Pernyataan itu dianggap sebagai propaganda untuk mendiskreditkan Anies dengan mengasosiasikannya sebagai figur politik identitas. Atau perilaku yang berkaitan dengan politik identitas karena memang pendukung Anies adalah komunitas muslim garis keras.
"Jadi itulah yang coba ditonjolkan sebagai bentuk propaganda untuk menciptakan ketakutan di masyarakat untuk memilih Anies," urai Ali.
Pernyataan itu juga menjadi sinyal bagi kelompok koalisi Nasdem bahwa KIB tidak akan mengusung figur yang sama. Mereka juga menjadikan momen untuk menciptakan polarisasi politik bahwa mereka tidak suka dengan yang terjadi pada 2019.

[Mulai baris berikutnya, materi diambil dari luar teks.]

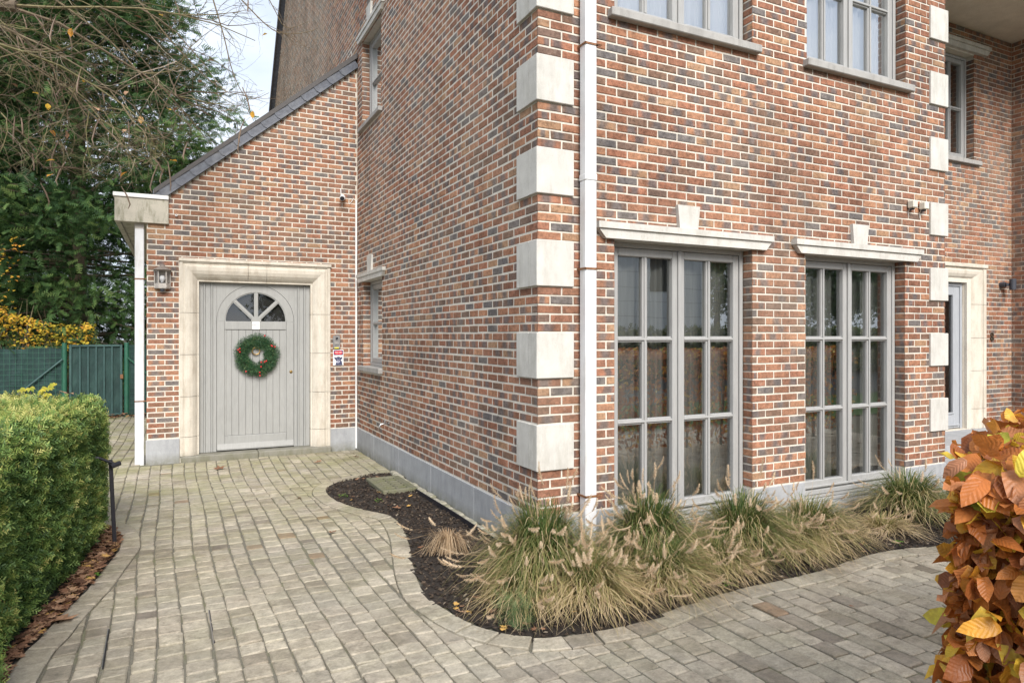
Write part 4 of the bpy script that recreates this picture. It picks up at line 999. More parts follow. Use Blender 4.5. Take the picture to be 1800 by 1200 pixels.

Juga sekaligus kode bahwa KIB akan memilih kandidat yang tidak punya sejarah identitas politik. Siapa itu? Yang tersedia sekarang hanya tiga figur capes: Anies, Prabowo, dan Ganjar.
Sementara Anies dan Prabowo sama-sama punya riwayat identitas. "Jadi kalau kita lihat, kalau bukan dua ini, siapa lagi? Pasti Ganjar," jelas Ali.
Hal ini juga menjadi bargaining untuk dua partai lain yang disebut segera bergabung ke KIB. Jika itu terjadi, maka kemungkinan hanya dua atau tiga paket saja yang bertarung di Pilpres 2024.
Sekarang yang belum jelas arahnya tersisa PDIP. Sehingga bisa saja yang dimaksud partai yang akan bergabung itu adalah PDIP.
"Tapi, kita juga belum tahu apakah KIB yang bergabung ke PDIP atau sebaliknya. Karena Mega (Megawati Sukarnoputri) masih mempertahankan gengsinya. Selama ini, ia yang selalu menjadi inisiator dalam proses-proses seperti itu," katanya.
"Nah sekarang kalau mereka (PDIP) bergabung ke KIB, maka memang agar tidak malu, ya, harus bergabung dulu baru diumumkan capresnya. Kalau diumumkan baru gabung, maka itu aib bagi Mega," pungkas Ali.